Friday, December 16, 2011

Singapore Airlines Steward Fined For Abusing Neighbor

They were both Singapore Airlines (SIA) chief stewards and neighbors, but relations between the two men were anything but cordial.

For 3-1/2 hours one night in 2009, Devinder Singh, 51, spouted a litany of verbal abuse as he complained bitterly about 55-year-old K. Parameshwara.

Singh was apparently near the ground floor carpark of the Upper East Coast Road estate where the two SIA employees lived.

But he spoke so loudly that Mr Parameshwara, who was in his second floor unit just above, heard everything.

The latter was incensed because Singh's remarks included racial slurs, degrading comments about Parameshwara's wife and 79-year-old mother-in-law, and a string of vulgarities.

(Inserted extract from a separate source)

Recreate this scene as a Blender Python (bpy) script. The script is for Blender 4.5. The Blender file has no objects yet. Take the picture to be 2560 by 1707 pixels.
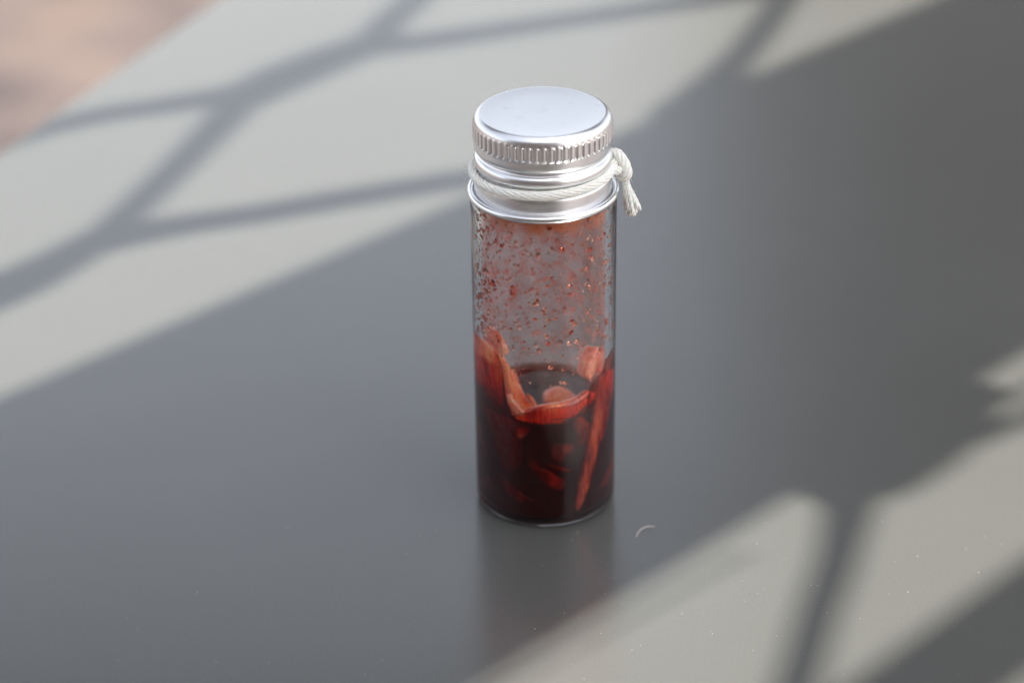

Parameshwara promptly lodged a magistrate's complaint, and on Tuesday, Singh was fined $3,000 by magistrate Lee Chow Soon for causing distress by using insulting and abusive words.

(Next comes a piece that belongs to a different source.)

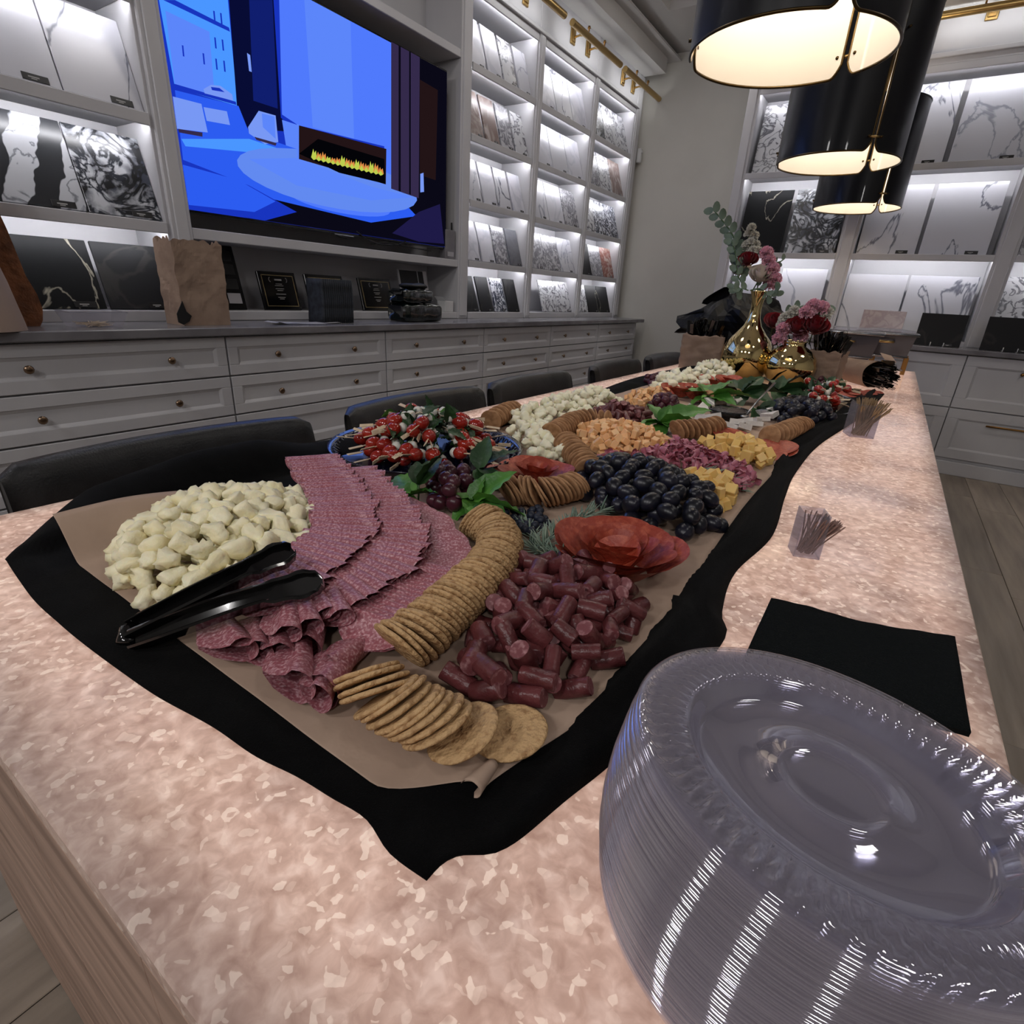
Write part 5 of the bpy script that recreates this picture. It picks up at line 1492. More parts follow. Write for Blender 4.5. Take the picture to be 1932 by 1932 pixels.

He was fined less than the maximum of $5,000 under the Miscellaneous Offenses (Public Order and Nuisance) Act, and the magistrate did not award Parameshwara legal costs.

But the penalty was higher than the typical fines of $1,000 and $1,500 meted out for the same offense in private summons cases.

Lee ruled out imposing a more lenient "first offense kind of fine", saying that the stiffer penalty would send a strong signal to other would-be offenders.

But he also told Singh that he hoped the two men could move on as they were going to continue living as neighbors. "Don't let it be an obstacle to your future relationship," he said.

On hearing the sentence, Parameshwara and his wife Shoba, an SIA flight attendant, became emotional. She sobbed, and he was seen wiping tears from his eyes and putting his arm around her as they sat in the public gallery.

The trial lasted nine days in the Neighborhood Court, which was set up in 2008 to hear disputes between neighbors. Hearings are presided over by magistrates, who are Justices of the Peace.

Mediation has brought down the number of neighbors' disputes going to trial.

When the Neighborhood Court began hearing disputes in 2008, 22 cases were heard. The number dropped to three last year and for the first 10 months of this year, only two proceeded to trial - including this case.

Singh's offense took place between 10.30pm on Jan 6, 2009, and 2am the next day.

According to legal statements filed by both sides, the dispute allegedly arose over the running of the estate. Singh was the chairman of the estate management committee at the time.

Pleading for leniency, his lawyer, R. Shiever, said that around the time of the dispute and subsequent quarrel, Singh had just found out that his wife needed a liver transplant.

"He faces a collateral punishment. He has to face and cope with the social stigma attached to this matter and the possibility of losing his employment," he said.